++++ Available data

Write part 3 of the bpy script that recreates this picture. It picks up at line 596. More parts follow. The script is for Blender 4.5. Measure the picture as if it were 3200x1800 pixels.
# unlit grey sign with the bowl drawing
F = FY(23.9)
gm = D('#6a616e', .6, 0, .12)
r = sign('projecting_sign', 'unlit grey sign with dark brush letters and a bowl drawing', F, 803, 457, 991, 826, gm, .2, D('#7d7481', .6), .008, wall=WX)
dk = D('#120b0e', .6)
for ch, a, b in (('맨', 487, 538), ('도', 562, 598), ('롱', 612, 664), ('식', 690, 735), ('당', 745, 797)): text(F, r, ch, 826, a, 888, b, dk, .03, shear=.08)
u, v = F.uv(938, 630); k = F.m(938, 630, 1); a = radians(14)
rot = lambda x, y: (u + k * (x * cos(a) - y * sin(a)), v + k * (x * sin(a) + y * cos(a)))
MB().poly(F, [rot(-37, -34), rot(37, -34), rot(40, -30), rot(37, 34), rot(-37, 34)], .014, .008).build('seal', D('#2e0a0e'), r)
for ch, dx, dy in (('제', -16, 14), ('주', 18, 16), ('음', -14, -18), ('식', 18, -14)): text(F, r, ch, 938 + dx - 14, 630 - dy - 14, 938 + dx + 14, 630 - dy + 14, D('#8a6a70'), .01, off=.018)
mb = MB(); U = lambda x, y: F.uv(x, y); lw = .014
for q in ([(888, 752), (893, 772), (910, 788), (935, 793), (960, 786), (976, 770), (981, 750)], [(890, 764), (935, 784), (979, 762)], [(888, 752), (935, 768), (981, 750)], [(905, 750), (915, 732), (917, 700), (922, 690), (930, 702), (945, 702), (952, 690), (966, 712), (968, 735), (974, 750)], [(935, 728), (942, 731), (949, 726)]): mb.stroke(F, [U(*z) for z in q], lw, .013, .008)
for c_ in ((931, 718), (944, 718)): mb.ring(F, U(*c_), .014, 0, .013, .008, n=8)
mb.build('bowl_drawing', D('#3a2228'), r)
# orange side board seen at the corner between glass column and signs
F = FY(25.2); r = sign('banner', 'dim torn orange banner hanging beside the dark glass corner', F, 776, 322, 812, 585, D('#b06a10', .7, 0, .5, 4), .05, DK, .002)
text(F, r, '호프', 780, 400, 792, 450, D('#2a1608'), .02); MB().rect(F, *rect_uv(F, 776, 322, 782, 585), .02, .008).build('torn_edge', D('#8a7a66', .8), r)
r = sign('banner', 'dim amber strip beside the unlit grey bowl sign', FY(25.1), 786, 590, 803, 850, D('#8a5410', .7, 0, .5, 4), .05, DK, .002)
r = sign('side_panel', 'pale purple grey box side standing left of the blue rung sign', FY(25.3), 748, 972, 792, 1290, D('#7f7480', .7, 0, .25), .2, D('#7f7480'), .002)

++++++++

[Short problem] Restate the whole listing exactly.

[Written response]
Write part 3 of the bpy script that recreates this picture. It picks up at line 596. More parts follow. The script is for Blender 4.5. Measure the picture as if it were 3200x1800 pixels.
# unlit grey sign with the bowl drawing
F = FY(23.9)
gm = D('#6a616e', .6, 0, .12)
r = sign('projecting_sign', 'unlit grey sign with dark brush letters and a bowl drawing', F, 803, 457, 991, 826, gm, .2, D('#7d7481', .6), .008, wall=WX)
dk = D('#120b0e', .6)
for ch, a, b in (('맨', 487, 538), ('도', 562, 598), ('롱', 612, 664), ('식', 690, 735), ('당', 745, 797)): text(F, r, ch, 826, a, 888, b, dk, .03, shear=.08)
u, v = F.uv(938, 630); k = F.m(938, 630, 1); a = radians(14)
rot = lambda x, y: (u + k * (x * cos(a) - y * sin(a)), v + k * (x * sin(a) + y * cos(a)))
MB().poly(F, [rot(-37, -34), rot(37, -34), rot(40, -30), rot(37, 34), rot(-37, 34)], .014, .008).build('seal', D('#2e0a0e'), r)
for ch, dx, dy in (('제', -16, 14), ('주', 18, 16), ('음', -14, -18), ('식', 18, -14)): text(F, r, ch, 938 + dx - 14, 630 - dy - 14, 938 + dx + 14, 630 - dy + 14, D('#8a6a70'), .01, off=.018)
mb = MB(); U = lambda x, y: F.uv(x, y); lw = .014
for q in ([(888, 752), (893, 772), (910, 788), (935, 793), (960, 786), (976, 770), (981, 750)], [(890, 764), (935, 784), (979, 762)], [(888, 752), (935, 768), (981, 750)], [(905, 750), (915, 732), (917, 700), (922, 690), (930, 702), (945, 702), (952, 690), (966, 712), (968, 735), (974, 750)], [(935, 728), (942, 731), (949, 726)]): mb.stroke(F, [U(*z) for z in q], lw, .013, .008)
for c_ in ((931, 718), (944, 718)): mb.ring(F, U(*c_), .014, 0, .013, .008, n=8)
mb.build('bowl_drawing', D('#3a2228'), r)
# orange side board seen at the corner between glass column and signs
F = FY(25.2); r = sign('banner', 'dim torn orange banner hanging beside the dark glass corner', F, 776, 322, 812, 585, D('#b06a10', .7, 0, .5, 4), .05, DK, .002)
text(F, r, '호프', 780, 400, 792, 450, D('#2a1608'), .02); MB().rect(F, *rect_uv(F, 776, 322, 782, 585), .02, .008).build('torn_edge', D('#8a7a66', .8), r)
r = sign('banner', 'dim amber strip beside the unlit grey bowl sign', FY(25.1), 786, 590, 803, 850, D('#8a5410', .7, 0, .5, 4), .05, DK, .002)
r = sign('side_panel', 'pale purple grey box side standing left of the blue rung sign', FY(25.3), 748, 972, 792, 1290, D('#7f7480', .7, 0, .25), .2, D('#7f7480'), .002)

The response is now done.